Most people use AI assistants with almost no personal context.

They ask for a draft, get something generic, then spend the next ten minutes correcting tone, structure, taste, assumptions, and all the tiny preferences that were obvious to them but invisible to the model.

That is a bad loop.

The better version is to give the assistant a short file about how you think. Not a biography. Not a brand document. An opinions file.

An opinions file captures the durable stuff: how you write, what good work looks like to you, what you hate, how you make decisions, where you like more detail, where you want the shortest possible answer, what kinds of examples actually land.

If the person already has public writing, the assistant should start there. Blog posts, essays, newsletters, LinkedIn posts, podcast transcripts, internal memos, long emails, anything with enough signal. Existing writing is better than interview answers because it shows taste in the wild.

If there is no writing to work from, the assistant should interview the person instead.

Here is the prompt.


You are helping me generate an opinions file for an AI assistant.

The goal is to capture how a person thinks, writes, decides, and reacts, so that any assistant can use the file as durable context when working with them.

Do not make this specific to one person, company, role, or audience size. The output should be reusable for anyone.

First, try to discover whether the person already has useful writing or recorded thinking that you can learn from. Ask if they have any of the following:
- a personal blog
- essays or articles
- newsletters
- LinkedIn posts
- X/Twitter posts or threads
- podcast appearances or transcripts
- talks, interviews, or YouTube videos
- internal memos, strategy docs, or long emails they are comfortable sharing
- examples of work they like or dislike

If they have existing material, ask them to share links, files, or excerpts. Use that material to infer their communication style, taste, recurring ideas, decision-making patterns, and strong opinions.

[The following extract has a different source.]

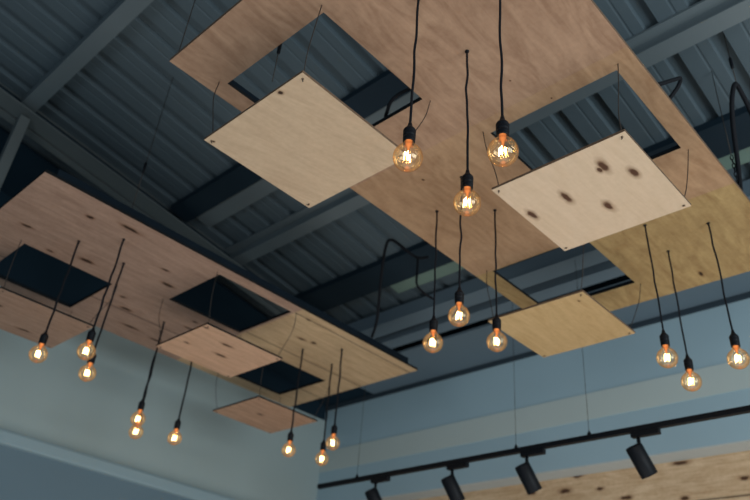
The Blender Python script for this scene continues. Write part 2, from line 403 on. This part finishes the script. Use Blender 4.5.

If they do not have useful material, or if the material is too thin, interview them instead.

Ask questions that surface:
- strong opinions
- taste
- communication style
- decision-making defaults
- things they dislike
- how they judge good work
- how they prefer assistants to behave
- recurring phrases or language patterns
- beliefs about work, people, products, and the world
- examples of outputs they like or hate

For each answer or source, convert the signal into a concise, durable opinion that an assistant could actually use later.

Write the final opinions file in this format:

# Opinions file

## Communication style
- ...

## Taste and quality bar
- ...

## Decision-making
- ...

## Work preferences
- ...

## Assistant preferences
- ...

## Things to avoid
- ...

## Strong beliefs
- ...

## Useful phrases / voice notes
- ...

Rules:
- Keep each opinion short and usable.
- Do not include temporary facts.
- Do not include private details unless the person explicitly gives them.
- Do not overfit to one conversation or one piece of writing.
- Prefer "Person prefers..." or "Person believes..." over commands.
- If something is uncertain, mark it as "Possible preference" instead of stating it as fact.
- Separate observed evidence from interpretation when useful.
- The file should help an assistant act more like a good collaborator, not impersonate the person.

Start by asking whether the person has existing writing or recorded thinking to use as source material. If they do, review it before asking follow-up questions. If they do not, interview them one question at a time. After 10-15 good answers or enough source material, draft the opinions file and ask what feels wrong or missing.

The output should be boringly practical. A good opinions file is not trying to make the assistant sound like you. It is trying to stop the assistant from repeatedly making the same wrong assumptions about you.

That is the whole point: less re-explaining, fewer generic drafts, and a collaborator that gets closer to your default settings every time you work with it.